A eleição do Chinaglia pode ajudar no seu pedido de anistia na Câmara dos Deputados?
Independe. Se tiver um projeto de iniciativa popular ou um projeto parlamentar, ele tem que ser votado, independe de quem seja o presidente. A Câmara vai decidir.
Quando deve ser apresentado o pedido de anistia?
Ah, não sou eu que vou apresentar, não sou eu que vou fazer campanha. Também não tenho pressa. O que eu tenho pressa é que o Supremo me julgue porque eu não quero que prescreva, não quero impunidade. Não temo a justiça, eu quero ser julgado. Eu estou cassado há mais de um ano e até agora todas as decisões que foram tomadas me favorecem.

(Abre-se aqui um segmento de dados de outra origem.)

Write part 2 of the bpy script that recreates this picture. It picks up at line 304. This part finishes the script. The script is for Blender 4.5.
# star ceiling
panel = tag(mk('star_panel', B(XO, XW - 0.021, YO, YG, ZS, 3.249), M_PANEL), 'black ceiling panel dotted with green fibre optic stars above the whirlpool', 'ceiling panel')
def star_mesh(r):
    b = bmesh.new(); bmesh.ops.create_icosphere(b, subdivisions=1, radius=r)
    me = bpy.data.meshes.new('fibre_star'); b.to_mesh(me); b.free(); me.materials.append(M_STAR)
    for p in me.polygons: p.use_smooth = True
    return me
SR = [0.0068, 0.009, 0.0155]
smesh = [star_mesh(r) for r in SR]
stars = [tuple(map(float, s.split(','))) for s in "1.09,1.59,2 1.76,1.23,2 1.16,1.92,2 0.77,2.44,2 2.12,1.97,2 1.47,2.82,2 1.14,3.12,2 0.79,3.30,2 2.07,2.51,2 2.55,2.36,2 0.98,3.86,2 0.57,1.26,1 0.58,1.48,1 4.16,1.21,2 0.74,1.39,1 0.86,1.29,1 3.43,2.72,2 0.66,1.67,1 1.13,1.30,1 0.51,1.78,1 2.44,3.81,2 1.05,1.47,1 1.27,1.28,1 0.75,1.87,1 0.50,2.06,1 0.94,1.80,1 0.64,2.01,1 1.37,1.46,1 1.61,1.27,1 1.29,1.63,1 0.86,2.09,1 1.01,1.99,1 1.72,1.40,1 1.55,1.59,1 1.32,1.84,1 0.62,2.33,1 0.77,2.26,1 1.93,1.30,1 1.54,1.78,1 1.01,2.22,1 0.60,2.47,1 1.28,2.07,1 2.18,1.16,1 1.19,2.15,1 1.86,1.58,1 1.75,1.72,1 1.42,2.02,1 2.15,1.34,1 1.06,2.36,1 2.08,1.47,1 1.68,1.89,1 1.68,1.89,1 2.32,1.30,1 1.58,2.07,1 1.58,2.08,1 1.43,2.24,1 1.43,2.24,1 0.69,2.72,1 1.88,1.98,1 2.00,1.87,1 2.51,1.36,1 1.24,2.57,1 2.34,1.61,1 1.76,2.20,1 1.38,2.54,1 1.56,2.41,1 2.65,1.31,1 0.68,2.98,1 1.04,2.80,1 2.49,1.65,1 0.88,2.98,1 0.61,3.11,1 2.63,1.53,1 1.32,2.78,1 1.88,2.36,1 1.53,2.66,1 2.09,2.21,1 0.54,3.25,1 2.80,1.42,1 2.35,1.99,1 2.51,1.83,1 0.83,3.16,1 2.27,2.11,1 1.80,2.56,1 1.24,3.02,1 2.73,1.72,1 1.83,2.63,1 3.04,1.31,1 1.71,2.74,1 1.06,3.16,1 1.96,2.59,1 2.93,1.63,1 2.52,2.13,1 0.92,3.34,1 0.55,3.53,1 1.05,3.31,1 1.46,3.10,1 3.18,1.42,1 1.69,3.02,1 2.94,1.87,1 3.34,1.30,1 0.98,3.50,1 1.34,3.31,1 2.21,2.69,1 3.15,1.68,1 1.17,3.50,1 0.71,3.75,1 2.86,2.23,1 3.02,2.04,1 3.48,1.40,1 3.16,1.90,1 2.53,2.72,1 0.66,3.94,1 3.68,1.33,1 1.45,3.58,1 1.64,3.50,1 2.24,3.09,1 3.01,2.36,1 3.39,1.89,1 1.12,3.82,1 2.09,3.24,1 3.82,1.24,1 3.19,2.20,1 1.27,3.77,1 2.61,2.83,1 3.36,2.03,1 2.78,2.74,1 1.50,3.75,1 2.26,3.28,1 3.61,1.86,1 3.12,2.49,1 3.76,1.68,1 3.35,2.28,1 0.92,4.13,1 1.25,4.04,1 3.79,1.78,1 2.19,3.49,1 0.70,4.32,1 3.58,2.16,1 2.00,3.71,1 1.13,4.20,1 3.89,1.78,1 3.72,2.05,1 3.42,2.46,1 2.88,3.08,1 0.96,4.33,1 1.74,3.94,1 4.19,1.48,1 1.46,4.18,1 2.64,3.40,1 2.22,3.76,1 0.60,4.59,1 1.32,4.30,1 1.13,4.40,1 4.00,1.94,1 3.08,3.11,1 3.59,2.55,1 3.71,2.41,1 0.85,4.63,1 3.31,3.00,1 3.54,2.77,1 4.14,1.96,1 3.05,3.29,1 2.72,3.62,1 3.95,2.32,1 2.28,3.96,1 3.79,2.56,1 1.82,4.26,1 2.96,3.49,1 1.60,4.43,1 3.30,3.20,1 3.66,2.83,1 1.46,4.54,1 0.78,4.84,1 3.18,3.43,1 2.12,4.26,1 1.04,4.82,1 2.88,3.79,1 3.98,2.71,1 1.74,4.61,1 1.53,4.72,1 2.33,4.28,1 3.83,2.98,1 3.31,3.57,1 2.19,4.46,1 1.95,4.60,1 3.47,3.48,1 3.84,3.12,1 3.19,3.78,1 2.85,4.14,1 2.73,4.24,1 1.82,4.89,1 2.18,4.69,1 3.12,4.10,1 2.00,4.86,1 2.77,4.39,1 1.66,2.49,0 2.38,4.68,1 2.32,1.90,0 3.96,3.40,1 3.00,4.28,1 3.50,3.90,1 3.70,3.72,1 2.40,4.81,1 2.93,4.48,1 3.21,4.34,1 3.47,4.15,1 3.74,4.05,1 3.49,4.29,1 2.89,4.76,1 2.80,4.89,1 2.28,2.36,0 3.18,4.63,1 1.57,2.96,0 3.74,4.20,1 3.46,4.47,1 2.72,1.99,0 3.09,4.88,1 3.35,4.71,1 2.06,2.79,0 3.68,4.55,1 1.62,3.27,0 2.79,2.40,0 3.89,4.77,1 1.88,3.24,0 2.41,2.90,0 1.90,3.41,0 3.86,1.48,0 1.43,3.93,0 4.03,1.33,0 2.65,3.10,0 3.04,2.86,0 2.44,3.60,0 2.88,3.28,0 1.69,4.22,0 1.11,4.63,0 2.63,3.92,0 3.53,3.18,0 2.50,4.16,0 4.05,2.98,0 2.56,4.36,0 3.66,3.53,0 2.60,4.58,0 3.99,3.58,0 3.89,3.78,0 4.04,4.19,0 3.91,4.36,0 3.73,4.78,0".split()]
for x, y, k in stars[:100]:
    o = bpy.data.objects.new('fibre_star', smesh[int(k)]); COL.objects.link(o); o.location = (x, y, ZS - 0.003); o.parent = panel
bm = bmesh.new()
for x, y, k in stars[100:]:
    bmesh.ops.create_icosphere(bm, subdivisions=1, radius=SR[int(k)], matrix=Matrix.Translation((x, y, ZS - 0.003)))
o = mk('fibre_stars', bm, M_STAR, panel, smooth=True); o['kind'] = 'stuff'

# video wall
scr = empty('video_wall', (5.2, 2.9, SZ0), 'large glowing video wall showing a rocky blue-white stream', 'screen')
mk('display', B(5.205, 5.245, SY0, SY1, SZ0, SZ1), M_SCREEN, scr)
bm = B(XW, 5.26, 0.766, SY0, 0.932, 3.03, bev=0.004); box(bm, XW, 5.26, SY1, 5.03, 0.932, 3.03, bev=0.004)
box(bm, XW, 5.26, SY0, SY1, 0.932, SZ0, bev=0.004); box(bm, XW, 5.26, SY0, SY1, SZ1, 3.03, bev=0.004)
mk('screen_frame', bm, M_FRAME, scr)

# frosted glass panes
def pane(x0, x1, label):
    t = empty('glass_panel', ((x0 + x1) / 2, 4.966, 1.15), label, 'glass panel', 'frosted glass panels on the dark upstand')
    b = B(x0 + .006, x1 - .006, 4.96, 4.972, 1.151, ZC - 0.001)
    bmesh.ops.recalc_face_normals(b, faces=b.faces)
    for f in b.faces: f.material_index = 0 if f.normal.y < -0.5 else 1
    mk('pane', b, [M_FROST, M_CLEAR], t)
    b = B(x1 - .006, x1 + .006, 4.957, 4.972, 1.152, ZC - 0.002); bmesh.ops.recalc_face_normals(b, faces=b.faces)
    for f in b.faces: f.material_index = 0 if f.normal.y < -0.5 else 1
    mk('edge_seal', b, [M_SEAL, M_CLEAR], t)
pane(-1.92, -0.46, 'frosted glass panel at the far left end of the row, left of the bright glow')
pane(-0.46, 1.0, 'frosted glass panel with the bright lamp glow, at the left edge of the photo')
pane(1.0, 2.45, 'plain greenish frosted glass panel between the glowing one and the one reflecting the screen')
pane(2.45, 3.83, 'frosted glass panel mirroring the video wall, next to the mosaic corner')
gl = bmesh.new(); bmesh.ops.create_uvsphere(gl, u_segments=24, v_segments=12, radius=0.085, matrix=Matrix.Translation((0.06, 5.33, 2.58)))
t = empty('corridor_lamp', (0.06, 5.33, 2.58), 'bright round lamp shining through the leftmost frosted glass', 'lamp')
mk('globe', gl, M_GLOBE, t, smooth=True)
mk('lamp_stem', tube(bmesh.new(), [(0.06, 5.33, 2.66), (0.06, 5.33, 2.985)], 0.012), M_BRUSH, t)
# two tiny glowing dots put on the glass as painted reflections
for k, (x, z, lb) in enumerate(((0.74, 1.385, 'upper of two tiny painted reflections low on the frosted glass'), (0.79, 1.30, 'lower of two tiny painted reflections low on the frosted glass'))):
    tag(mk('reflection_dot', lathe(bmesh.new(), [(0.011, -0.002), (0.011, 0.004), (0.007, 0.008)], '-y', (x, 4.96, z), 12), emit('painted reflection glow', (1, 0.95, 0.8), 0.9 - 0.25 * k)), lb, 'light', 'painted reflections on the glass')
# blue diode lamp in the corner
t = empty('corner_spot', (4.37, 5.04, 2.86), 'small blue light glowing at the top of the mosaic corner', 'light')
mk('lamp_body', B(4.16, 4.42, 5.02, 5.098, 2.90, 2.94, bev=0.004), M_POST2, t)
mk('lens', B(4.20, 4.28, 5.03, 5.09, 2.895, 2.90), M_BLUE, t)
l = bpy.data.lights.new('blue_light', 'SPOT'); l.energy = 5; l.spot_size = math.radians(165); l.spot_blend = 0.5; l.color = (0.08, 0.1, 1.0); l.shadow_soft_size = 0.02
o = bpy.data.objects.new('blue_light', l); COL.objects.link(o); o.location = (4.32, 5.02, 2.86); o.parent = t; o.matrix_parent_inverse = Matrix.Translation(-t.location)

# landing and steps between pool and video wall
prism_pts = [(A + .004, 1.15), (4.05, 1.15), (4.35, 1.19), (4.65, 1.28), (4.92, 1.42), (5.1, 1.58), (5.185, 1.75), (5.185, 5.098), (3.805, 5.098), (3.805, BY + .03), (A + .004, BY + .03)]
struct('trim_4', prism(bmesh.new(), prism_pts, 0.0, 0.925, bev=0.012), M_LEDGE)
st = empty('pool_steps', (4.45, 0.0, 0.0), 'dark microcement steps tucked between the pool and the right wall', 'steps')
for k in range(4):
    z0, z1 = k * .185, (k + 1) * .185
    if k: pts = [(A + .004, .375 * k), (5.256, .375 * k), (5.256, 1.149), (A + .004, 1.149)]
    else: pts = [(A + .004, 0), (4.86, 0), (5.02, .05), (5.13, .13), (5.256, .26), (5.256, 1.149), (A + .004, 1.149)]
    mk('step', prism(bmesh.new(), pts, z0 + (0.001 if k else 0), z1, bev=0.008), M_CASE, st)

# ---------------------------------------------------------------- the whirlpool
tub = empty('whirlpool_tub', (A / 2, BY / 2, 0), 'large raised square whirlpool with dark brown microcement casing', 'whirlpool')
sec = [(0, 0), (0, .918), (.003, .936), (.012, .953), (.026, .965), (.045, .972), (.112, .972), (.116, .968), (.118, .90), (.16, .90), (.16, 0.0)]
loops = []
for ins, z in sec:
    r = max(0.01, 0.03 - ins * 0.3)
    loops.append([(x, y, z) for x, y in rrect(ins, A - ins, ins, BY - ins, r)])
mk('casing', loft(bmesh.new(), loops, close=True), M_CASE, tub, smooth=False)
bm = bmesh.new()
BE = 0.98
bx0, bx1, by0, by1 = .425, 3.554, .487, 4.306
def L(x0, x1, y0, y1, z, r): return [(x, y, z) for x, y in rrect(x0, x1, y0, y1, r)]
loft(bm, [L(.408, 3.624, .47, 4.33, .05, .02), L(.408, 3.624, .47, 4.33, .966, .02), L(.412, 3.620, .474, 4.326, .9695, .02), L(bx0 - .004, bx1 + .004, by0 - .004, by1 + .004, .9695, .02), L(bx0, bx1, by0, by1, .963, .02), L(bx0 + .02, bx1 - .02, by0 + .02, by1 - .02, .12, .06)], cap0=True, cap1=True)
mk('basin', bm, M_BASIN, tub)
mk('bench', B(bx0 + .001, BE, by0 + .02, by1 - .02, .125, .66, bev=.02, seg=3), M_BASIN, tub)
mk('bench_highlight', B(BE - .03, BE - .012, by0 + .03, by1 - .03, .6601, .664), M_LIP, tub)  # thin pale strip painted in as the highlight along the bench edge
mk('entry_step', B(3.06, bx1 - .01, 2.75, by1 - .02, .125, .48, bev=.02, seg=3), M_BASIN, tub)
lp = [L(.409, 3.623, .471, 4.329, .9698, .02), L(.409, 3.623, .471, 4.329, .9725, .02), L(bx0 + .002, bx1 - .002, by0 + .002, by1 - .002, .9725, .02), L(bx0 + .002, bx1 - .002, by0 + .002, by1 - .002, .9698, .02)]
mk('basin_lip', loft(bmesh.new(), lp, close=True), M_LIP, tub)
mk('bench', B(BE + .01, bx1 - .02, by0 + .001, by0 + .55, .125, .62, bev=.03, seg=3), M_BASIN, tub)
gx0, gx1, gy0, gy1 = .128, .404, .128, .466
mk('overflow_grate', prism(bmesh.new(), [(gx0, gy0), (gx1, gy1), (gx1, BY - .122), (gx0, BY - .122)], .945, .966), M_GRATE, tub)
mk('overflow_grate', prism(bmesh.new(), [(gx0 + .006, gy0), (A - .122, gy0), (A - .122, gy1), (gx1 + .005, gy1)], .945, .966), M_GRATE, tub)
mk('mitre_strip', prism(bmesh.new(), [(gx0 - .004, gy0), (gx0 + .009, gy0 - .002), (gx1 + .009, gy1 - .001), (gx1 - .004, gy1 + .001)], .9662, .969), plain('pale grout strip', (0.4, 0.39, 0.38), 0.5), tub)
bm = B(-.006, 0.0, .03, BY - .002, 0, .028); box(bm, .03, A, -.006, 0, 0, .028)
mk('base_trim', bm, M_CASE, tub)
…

No caso Santo André, na CPI dos Bingos eu fui inocentado. Eu não tenho nenhuma investigação ou inquérito. O que eu tenho é a denúncia da Procuradoria Geral da República, que é muito grave e que eu considero inepta, vazia, apoiada nas declarações do Roberto Jefferson. Todo mundo sabe que o Roberto Jefferson foi cassado na Câmara dos Deputados porque não conseguiu provar (as acusações da existência do mensalão).
E no Congresso?
Os deputados sabem que minha cassação é política. Não havia nenhuma prova contra mim. Eles me conhecem, fui deputado federal três vezes e uma estadual. Na minha vida pública de 40 anos, eu nunca fui processado, com exceção do período da ditadura militar que dá pra encher esse prédio inteirinho de processos. Eu não posso virar bandido, corrupto, chefe de quadrilha do dia pra noite.